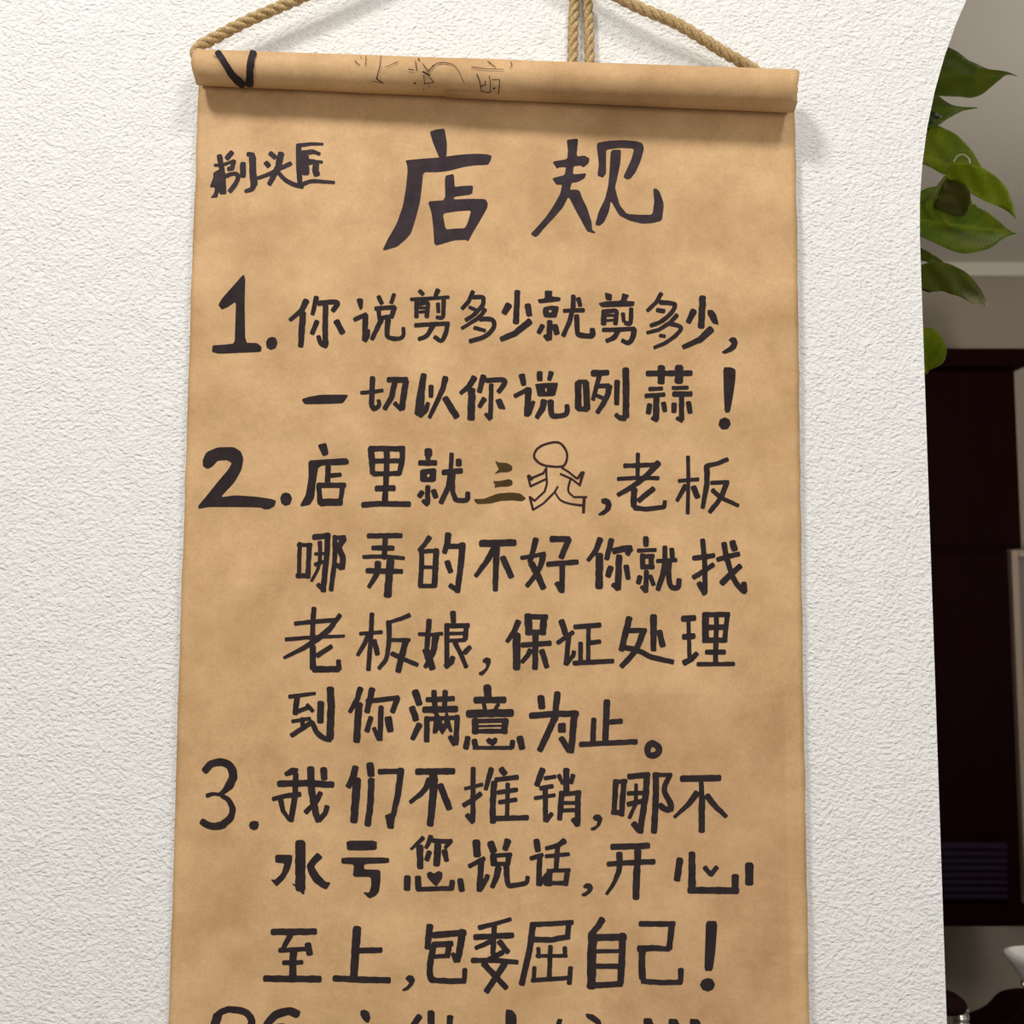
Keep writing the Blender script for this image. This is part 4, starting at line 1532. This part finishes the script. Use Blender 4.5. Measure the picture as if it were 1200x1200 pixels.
# ------------------------------------------------------------------ ropes
def twist(parent, path, R, pitch, ph0=0.0, name='strand'):
    # resample the path evenly
    pts = smooth_path(path, 24); d = [0]
    for i in range(1, len(pts)): d.append(d[-1] + (pts[i] - pts[i - 1]).length)
    n = int(d[-1] / 0.0016); res = []; j = 0
    for i in range(n + 1):
        s = d[-1] * i / n
        while j < len(d) - 2 and d[j + 1] < s: j += 1
        res.append(pts[j].lerp(pts[j + 1], (s - d[j]) / max(d[j + 1] - d[j], 1e-9)))
    t0 = (res[1] - res[0]).normalized(); a = t0.cross(Vector((0, 1, 0.001))).normalized()
    frames = []
    for i, p in enumerate(res):
        t = (res[min(i + 1, n)] - res[max(i - 1, 0)]).normalized()
        a = (a - t * a.dot(t)).normalized(); frames.append((p, t, a, t.cross(a)))
    rs = R * 0.535; rc = R * 0.50
    for sidx in range(3):
        verts, faces = [], []; m = 10
        for i, (p, t, a, b) in enumerate(frames):
            th = ph0 + 2 * math.pi * (i * 0.0016) / pitch + sidx * 2 * math.pi / 3
            er = a * math.cos(th) + b * math.sin(th); et = b * math.cos(th) - a * math.sin(th)
            c = p + er * rc
            for k in range(m):
                q = 2 * math.pi * k / m
                fb = 1 + 0.07 * noise.noise(Vector((i * .35, k * 3.1, sidx * 5.0 + ph0)))
                verts.append(c + (er * math.cos(q) + (et * .9 - t * .35) * math.sin(q)) * rs * fb)
        for i in range(n):
            for k in range(m):
                faces.append((i * m + k, i * m + (k + 1) % m, (i + 1) * m + (k + 1) % m, (i + 1) * m + k))
        faces.append(tuple(range(m))[::-1]); faces.append(tuple(n * m + k for k in range(m)))
        mesh_obj(name, verts, faces, M_rope, parent)
    # loose fibres
    verts, faces = [], []
    for _ in range(int(n * 0.9)):
        i = random.randrange(n); p, t, a, b = frames[i]; th = random.random() * 6.28
        er = a * math.cos(th) + b * math.sin(th); q = p + er * R * .9
        dr = (er * random.uniform(.2, .9) + t * random.uniform(-1, 1)).normalized() * random.uniform(.0015, .0045)
        sd = t.cross(er) * .00009
        k = len(verts); verts += [q - sd, q + sd, q + dr + er * .0003]; faces.append((k, k + 1, k + 2))
    mesh_obj('loose_fibres', verts, faces, M_rope, parent, kind='stuff')

def nail(px, py, label):
    p = world_at(px, py, 0.0)
    bm = bmesh.new(); lathe(bm, [(.0022, 0), (.0022, .034), (.006, .0345), (.006, .037), (.004, .038)], 0, 0, 18)
    bmesh.ops.rotate(bm, verts=bm.verts, cent=(0, 0, 0), matrix=Matrix.Rotation(math.radians(90), 3, 'X'))
    o = bm_obj('nail', bm, M_chrome, smooth=True)
    o.location = (p.x, 0.002, p.z); tag(o, label, 'nail'); return p
pA = nail(553, -108, 'steel nail in the white wall above the scroll, left of the doubled rope')
pB = nail(681, -150, 'steel nail in the white wall above the scroll, holding the doubled rope')
rp = empty('hanging_rope', (pA.x, -0.02, pA.z))
tag(rp, 'twisted jute rope spread in a wide triangle from both ends of the paper roll', 'rope')
yr = -0.0215
twist(rp, [world_at(246, 78, -.0273), world_at(234, 75, -.0275), world_at(229.5, 64, -.0265), world_at(233, 55.5, -.025), world_at(245, 48, yr), world_at(290, 24.5, yr), world_at(353, -3, yr), world_at(450, -48, yr), world_at(538, -100, yr), world_at(553, -107, -.0215),
           world_at(568, -102, yr), world_at(650, -47, yr), world_at(737, 3, yr), world_at(793, 27.5, yr), world_at(845, 59, -.016), world_at(872, 74.5, -.0085), world_at(886, 83, -.0058), world_at(899, 92, -.0056)], .0053, .030)
reparent(rp)
dr_ = empty('doubled_rope', (pB.x, -0.01, pB.z))
tag(dr_, 'twisted jute rope hanging doubled, running straight down behind the middle of the roll', 'rope')
yv = -0.0056
twist(dr_, [world_at(671, 86, yv), world_at(671.3, 70, yv), world_at(672, 30, yv), world_at(673.5, -10, yv), world_at(674, -80, yv), world_at(674.5, -130, yv), world_at(681, -146, yv),
            world_at(688, -130, yv), world_at(688, -80, yv), world_at(688.5, -10, yv), world_at(690, 30, yv), world_at(691.3, 70, yv), world_at(692, 86, yv)], .0050, .029, 1.0)
reparent(dr_)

◆ Your objective
Copy every line of the data exactly as written, excluding the pictures.

◆ Written answer
Keep writing the Blender script for this image. This is part 4, starting at line 1532. This part finishes the script. Use Blender 4.5. Measure the picture as if it were 1200x1200 pixels.
# ------------------------------------------------------------------ ropes
def twist(parent, path, R, pitch, ph0=0.0, name='strand'):
    # resample the path evenly
    pts = smooth_path(path, 24); d = [0]
    for i in range(1, len(pts)): d.append(d[-1] + (pts[i] - pts[i - 1]).length)
    n = int(d[-1] / 0.0016); res = []; j = 0
    for i in range(n + 1):
        s = d[-1] * i / n
        while j < len(d) - 2 and d[j + 1] < s: j += 1
        res.append(pts[j].lerp(pts[j + 1], (s - d[j]) / max(d[j + 1] - d[j], 1e-9)))
    t0 = (res[1] - res[0]).normalized(); a = t0.cross(Vector((0, 1, 0.001))).normalized()
    frames = []
    for i, p in enumerate(res):
        t = (res[min(i + 1, n)] - res[max(i - 1, 0)]).normalized()
        a = (a - t * a.dot(t)).normalized(); frames.append((p, t, a, t.cross(a)))
    rs = R * 0.535; rc = R * 0.50
    for sidx in range(3):
        verts, faces = [], []; m = 10
        for i, (p, t, a, b) in enumerate(frames):
            th = ph0 + 2 * math.pi * (i * 0.0016) / pitch + sidx * 2 * math.pi / 3
            er = a * math.cos(th) + b * math.sin(th); et = b * math.cos(th) - a * math.sin(th)
            c = p + er * rc
            for k in range(m):
                q = 2 * math.pi * k / m
                fb = 1 + 0.07 * noise.noise(Vector((i * .35, k * 3.1, sidx * 5.0 + ph0)))
                verts.append(c + (er * math.cos(q) + (et * .9 - t * .35) * math.sin(q)) * rs * fb)
        for i in range(n):
            for k in range(m):
                faces.append((i * m + k, i * m + (k + 1) % m, (i + 1) * m + (k + 1) % m, (i + 1) * m + k))
        faces.append(tuple(range(m))[::-1]); faces.append(tuple(n * m + k for k in range(m)))
        mesh_obj(name, verts, faces, M_rope, parent)
    # loose fibres
    verts, faces = [], []
    for _ in range(int(n * 0.9)):
        i = random.randrange(n); p, t, a, b = frames[i]; th = random.random() * 6.28
        er = a * math.cos(th) + b * math.sin(th); q = p + er * R * .9
        dr = (er * random.uniform(.2, .9) + t * random.uniform(-1, 1)).normalized() * random.uniform(.0015, .0045)
        sd = t.cross(er) * .00009
        k = len(verts); verts += [q - sd, q + sd, q + dr + er * .0003]; faces.append((k, k + 1, k + 2))
    mesh_obj('loose_fibres', verts, faces, M_rope, parent, kind='stuff')

def nail(px, py, label):
    p = world_at(px, py, 0.0)
    bm = bmesh.new(); lathe(bm, [(.0022, 0), (.0022, .034), (.006, .0345), (.006, .037), (.004, .038)], 0, 0, 18)
    bmesh.ops.rotate(bm, verts=bm.verts, cent=(0, 0, 0), matrix=Matrix.Rotation(math.radians(90), 3, 'X'))
    o = bm_obj('nail', bm, M_chrome, smooth=True)
    o.location = (p.x, 0.002, p.z); tag(o, label, 'nail'); return p
pA = nail(553, -108, 'steel nail in the white wall above the scroll, left of the doubled rope')
pB = nail(681, -150, 'steel nail in the white wall above the scroll, holding the doubled rope')
rp = empty('hanging_rope', (pA.x, -0.02, pA.z))
tag(rp, 'twisted jute rope spread in a wide triangle from both ends of the paper roll', 'rope')
yr = -0.0215
twist(rp, [world_at(246, 78, -.0273), world_at(234, 75, -.0275), world_at(229.5, 64, -.0265), world_at(233, 55.5, -.025), world_at(245, 48, yr), world_at(290, 24.5, yr), world_at(353, -3, yr), world_at(450, -48, yr), world_at(538, -100, yr), world_at(553, -107, -.0215),
           world_at(568, -102, yr), world_at(650, -47, yr), world_at(737, 3, yr), world_at(793, 27.5, yr), world_at(845, 59, -.016), world_at(872, 74.5, -.0085), world_at(886, 83, -.0058), world_at(899, 92, -.0056)], .0053, .030)
reparent(rp)
dr_ = empty('doubled_rope', (pB.x, -0.01, pB.z))
tag(dr_, 'twisted jute rope hanging doubled, running straight down behind the middle of the roll', 'rope')
yv = -0.0056
twist(dr_, [world_at(671, 86, yv), world_at(671.3, 70, yv), world_at(672, 30, yv), world_at(673.5, -10, yv), world_at(674, -80, yv), world_at(674.5, -130, yv), world_at(681, -146, yv),
            world_at(688, -130, yv), world_at(688, -80, yv), world_at(688.5, -10, yv), world_at(690, 30, yv), world_at(691.3, 70, yv), world_at(692, 86, yv)], .0050, .029, 1.0)
reparent(dr_)